The request → Pick out every line holding the string "pixels" and copy it.

Supplied material →

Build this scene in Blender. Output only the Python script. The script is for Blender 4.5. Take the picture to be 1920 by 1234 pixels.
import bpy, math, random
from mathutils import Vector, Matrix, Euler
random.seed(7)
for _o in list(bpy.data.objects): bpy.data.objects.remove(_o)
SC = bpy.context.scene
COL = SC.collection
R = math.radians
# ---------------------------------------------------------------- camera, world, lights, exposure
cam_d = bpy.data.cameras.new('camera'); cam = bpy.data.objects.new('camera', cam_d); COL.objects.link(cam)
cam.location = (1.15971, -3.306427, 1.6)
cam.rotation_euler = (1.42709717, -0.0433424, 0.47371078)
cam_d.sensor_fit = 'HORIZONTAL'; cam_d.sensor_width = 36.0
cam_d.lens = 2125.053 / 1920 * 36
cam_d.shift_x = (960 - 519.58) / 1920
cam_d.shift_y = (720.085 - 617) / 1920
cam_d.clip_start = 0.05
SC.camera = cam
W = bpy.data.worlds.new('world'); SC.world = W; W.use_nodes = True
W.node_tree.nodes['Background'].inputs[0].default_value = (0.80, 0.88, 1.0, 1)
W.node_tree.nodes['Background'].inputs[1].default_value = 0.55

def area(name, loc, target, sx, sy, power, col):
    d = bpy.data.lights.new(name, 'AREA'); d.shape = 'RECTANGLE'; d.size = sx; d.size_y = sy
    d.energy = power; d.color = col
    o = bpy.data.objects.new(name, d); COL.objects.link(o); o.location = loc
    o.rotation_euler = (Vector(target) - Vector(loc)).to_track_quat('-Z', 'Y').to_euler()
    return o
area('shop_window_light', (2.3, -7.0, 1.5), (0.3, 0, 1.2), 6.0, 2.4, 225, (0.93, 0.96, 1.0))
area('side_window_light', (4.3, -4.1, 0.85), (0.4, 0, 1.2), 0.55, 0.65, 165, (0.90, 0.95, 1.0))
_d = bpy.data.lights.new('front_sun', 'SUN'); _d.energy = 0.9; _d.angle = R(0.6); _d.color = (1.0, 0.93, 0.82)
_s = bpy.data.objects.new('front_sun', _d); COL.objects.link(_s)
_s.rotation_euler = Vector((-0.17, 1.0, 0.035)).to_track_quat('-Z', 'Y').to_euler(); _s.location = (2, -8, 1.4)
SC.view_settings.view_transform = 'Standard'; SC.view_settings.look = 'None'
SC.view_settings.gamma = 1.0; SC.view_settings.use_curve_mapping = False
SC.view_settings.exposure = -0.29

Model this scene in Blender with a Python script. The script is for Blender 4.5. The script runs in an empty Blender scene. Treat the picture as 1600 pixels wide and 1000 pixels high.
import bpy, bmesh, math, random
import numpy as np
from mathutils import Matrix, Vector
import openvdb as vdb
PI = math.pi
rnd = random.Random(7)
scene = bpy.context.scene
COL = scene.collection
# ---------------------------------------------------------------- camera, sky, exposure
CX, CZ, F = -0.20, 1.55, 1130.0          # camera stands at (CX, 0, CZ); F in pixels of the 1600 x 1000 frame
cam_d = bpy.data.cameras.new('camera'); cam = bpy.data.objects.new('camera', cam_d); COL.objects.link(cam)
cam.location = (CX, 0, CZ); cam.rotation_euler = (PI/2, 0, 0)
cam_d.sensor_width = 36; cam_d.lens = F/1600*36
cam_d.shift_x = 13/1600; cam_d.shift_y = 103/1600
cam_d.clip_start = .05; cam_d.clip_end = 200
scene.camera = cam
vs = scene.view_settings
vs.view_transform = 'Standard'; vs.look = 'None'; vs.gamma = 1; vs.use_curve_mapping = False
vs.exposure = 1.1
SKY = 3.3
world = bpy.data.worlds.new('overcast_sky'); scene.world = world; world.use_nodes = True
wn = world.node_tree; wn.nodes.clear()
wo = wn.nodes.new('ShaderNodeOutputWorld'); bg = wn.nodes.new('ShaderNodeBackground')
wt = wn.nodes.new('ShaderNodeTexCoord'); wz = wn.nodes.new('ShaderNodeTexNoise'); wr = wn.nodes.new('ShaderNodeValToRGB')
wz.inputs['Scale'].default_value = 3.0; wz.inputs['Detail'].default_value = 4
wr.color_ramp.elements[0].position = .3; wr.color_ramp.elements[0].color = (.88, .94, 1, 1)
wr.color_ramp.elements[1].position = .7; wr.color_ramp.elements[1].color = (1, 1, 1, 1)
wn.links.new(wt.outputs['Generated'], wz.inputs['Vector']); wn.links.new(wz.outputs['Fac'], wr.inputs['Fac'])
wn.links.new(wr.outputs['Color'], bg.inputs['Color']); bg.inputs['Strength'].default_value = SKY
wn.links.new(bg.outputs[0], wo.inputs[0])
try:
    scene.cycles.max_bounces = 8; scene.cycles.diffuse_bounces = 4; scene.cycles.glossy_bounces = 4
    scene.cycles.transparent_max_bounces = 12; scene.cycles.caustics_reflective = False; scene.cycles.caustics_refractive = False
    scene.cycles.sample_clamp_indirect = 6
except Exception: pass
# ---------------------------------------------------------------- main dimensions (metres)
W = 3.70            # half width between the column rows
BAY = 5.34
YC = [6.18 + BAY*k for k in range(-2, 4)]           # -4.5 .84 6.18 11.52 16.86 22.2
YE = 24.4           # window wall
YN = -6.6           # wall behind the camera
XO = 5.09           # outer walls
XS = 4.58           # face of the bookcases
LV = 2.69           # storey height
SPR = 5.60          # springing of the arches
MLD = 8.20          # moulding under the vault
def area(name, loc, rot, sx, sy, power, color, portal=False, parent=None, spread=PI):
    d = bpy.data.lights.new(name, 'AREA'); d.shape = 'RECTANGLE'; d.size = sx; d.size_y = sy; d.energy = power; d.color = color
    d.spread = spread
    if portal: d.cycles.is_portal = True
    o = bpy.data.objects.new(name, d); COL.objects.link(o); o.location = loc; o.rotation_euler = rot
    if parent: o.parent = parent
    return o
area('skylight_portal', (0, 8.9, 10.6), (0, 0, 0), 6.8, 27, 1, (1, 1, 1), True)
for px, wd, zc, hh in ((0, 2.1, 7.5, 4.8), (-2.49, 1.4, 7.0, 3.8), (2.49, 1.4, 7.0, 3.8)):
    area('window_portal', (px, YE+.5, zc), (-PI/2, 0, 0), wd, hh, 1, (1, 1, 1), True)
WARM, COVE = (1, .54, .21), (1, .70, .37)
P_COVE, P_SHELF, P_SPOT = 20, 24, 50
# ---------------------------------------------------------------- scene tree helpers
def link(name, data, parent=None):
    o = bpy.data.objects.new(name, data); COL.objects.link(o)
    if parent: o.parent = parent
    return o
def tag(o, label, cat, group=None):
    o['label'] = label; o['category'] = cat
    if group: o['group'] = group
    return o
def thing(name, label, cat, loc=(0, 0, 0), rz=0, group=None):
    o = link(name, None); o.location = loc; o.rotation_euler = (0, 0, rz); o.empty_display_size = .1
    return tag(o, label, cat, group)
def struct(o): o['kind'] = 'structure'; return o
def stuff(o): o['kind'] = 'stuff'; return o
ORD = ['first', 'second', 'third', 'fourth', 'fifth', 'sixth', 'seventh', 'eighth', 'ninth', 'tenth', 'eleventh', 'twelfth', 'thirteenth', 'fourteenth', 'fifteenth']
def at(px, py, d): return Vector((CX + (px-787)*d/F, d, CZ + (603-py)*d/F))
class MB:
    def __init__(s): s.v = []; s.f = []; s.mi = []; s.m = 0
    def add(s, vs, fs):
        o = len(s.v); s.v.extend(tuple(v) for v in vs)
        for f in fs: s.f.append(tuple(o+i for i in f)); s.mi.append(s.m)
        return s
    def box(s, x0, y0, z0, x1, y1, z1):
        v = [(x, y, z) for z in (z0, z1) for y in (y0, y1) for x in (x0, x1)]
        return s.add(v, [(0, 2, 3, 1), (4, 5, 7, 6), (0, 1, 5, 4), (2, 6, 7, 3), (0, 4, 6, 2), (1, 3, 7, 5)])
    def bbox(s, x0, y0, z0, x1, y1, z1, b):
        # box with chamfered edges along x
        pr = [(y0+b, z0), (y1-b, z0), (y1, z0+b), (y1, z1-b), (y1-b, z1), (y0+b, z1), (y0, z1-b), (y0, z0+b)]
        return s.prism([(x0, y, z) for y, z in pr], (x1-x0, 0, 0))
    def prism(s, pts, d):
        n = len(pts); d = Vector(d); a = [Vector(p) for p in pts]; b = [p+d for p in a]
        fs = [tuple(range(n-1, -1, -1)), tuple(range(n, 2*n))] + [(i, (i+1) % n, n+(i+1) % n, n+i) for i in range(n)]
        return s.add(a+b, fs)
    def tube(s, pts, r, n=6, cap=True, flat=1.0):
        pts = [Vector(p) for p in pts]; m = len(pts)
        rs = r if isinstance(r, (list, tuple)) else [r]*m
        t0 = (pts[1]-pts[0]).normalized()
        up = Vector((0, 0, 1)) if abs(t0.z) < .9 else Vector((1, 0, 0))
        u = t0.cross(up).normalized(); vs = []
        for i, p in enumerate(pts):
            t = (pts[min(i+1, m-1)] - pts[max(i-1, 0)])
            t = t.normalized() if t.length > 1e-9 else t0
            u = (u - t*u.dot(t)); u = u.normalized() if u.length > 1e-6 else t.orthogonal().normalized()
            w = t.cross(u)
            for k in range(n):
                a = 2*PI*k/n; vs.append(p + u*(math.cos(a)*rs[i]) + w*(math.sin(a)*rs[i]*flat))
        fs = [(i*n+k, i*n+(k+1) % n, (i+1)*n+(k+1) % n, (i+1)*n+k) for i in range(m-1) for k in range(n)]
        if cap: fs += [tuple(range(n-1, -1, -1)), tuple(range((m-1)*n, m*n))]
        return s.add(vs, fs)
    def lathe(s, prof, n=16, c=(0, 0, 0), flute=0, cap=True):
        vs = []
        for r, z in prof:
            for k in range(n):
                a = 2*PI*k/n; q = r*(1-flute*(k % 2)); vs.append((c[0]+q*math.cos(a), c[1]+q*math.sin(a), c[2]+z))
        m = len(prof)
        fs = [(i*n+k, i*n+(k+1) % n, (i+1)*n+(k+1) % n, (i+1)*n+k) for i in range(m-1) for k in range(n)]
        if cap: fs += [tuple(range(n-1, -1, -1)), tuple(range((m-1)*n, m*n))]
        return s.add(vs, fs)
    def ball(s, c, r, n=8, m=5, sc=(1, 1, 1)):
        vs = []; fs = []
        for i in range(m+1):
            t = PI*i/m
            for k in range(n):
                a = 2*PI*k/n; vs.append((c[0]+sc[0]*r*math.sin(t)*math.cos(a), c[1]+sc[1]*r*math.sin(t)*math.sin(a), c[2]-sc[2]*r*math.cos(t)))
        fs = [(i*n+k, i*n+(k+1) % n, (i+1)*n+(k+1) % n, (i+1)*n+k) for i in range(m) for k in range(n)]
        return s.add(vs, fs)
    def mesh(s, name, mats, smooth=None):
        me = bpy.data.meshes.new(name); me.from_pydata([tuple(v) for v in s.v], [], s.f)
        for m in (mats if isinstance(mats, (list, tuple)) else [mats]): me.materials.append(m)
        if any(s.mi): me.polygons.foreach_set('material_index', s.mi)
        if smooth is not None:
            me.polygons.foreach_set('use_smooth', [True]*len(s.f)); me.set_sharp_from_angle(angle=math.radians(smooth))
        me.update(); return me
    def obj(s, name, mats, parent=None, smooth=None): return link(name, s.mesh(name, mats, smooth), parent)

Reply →
Build this scene in Blender. Output only the Python script. The script is for Blender 4.5. Take the picture to be 1920 by 1234 pixels.
Model this scene in Blender with a Python script. The script is for Blender 4.5. The script runs in an empty Blender scene. Treat the picture as 1600 pixels wide and 1000 pixels high.
CX, CZ, F = -0.20, 1.55, 1130.0          # camera stands at (CX, 0, CZ); F in pixels of the 1600 x 1000 frame